All this is going to come to a boil when the family arrives at the home where Edie rules. Annie will attempt to curry favor from Danny in direct competition with Edie (who doesn’t appreciate anyone coming between her and her son) and Ronnie will discover his wife’s ultimate cruelty – and Fanny will wash her hands of all of it.

This is the third feature of San Francisco Bay Area filmmaker Chris Brown, who is also an accomplished songwriter and wrote the songs for the movie (including the oddball Christmas songs that Edie forced Danny to sing with her). Incidentally if you can find his album Now That You’re Fed and particularly the song “All My Rivals,” do go for it, the music is amazing.

He also wrote the script and collects a group of characters who pass through our gaze generally undetected when we see them on the streets but once you get to know them, you find them anything but bland. In that sense, they are very realistic – think of all the people you pass by without truly seeing them. We are all visible to the naked eye yet invisible to the gaze of others. Brown captures that aspect of our society very nicely and it adds to the realism of the film.

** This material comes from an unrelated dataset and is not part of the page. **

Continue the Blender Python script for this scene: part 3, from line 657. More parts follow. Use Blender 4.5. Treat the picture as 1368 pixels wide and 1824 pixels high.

Pixley does some amazing work as Fanny to the point where you wonder if she might not have some of the issues she’s portraying. She’s that spot-on in her performance. Frangione also does an exceptional job, taking a character that is not necessarily sympathetic early on and in a matter of a minute or two makes him so. To Brown’s credit, he doesn’t write Todd as a Cheech and Chong clone but imbues the character with a personality that is more than a guy who smokes dope. Not all stoners are all about the dope.

The movie succeeds in painting a picture that is both funny and tragic. The children are all scarred by their mother’s behavior and while at times you want to punch Edie in the face, she is also ultimately a victim of her own behavior and if you look past the ugliness, you see someone who has been bitterly disappointed by life. The movie is compelling from the opening moments to the shocking last scene. It is not always easy to watch a family implode but Brown makes it funny and sad, like seeing a car full of clowns in a head-on collision with a semi.

REASONS TO GO: No matter how bad your family dynamics are, you’ll feel better about them after seeing this family. Organic performances and a clever script.

REASONS TO STAY: Mama Edie is such a horror show that people might actually cringe.

FAMILY VALUES: There is a smattering of foul language and a bit of drug use.

HOME OR THEATER: Look for it at a festival near you.